Collective suicide relies upon collective compliance. To guarantee submission, to ensure escape is impossible, we've nailed shut all the doors and windows of our minds from the outside. We've created communication networks and used them to spread misinformation and tribal hatred. Each technological advance increases our capacity for both distraction and destruction. Social media fragments our attention while climate feedback loops trigger ahead of scientific predictions, fanning the flames on our engulfed, doomed little school bus headed over a cliff of our own making, pedal to the metal. Even our entertainment has perfected the art of temporary death, numbing us to what's coming—real death, permanent nothingness. We consume information and substances not for their positive effects but for their ability to dim consciousness, to make us temporarily less aware of our condition.


The Sacred Paradox


Here's what makes this more than just nihilistic despair: some of us continue the work of consciousness even as consciousness works to destroy itself. We practice kindness toward animals still trapped in systems of torture. We create beauty while beauty can still be perceived. We offer comfort to children who may witness the end of everything. We escape the confines of our entrapped minds and hearts and imagine better ways of being. We love fiercely in the face of apparent meaninglessness.


These acts won't save us. They won't change the outcome or slow the spiral. But they represent something unprecedented in cosmic history: matter that became aware of itself, recognized the weight of existence, and chose love anyway.


There is something almost absurd about choosing kindness while the world burns, continuing to plant gardens while the soil dies, loving deeply while everything ends. But perhaps the absurdity is what makes it sacred. Perhaps this is consciousness's greatest achievement—not the solving of its impossible situation, but the decision to respond with love despite the futility.


We cannot save consciousness from its own contradictions. But we can honor what it achieved: the impossible act of matter caring about matter, awareness choosing compassion over oblivion, the universe briefly, brilliantly, tragically awake to itself.


The universe accidentally evolved matter capable of recognizing its own existence, and the first thing this conscious matter discovered was that existence... sucks.
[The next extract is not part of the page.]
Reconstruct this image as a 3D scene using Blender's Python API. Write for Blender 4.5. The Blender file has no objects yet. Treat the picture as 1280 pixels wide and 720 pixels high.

And now, collectively, the most highly evolved consciousness, perhaps in the entire universe, seems to be saying, “Just let me go back to sleep.”


We are the universe's attempt to know itself, and we are also the universe's decision to forget itself. In whatever time remains, we are both the question and the answer, both the consciousness that emerged from the void and the consciousness choosing to return to it. The struggle toward love may be all that ultimately matters.


The call of the void grows stronger. The acceleration continues. The futility of it all becomes more obvious. And still love, somehow, tries to find space to live. For now. If we let it.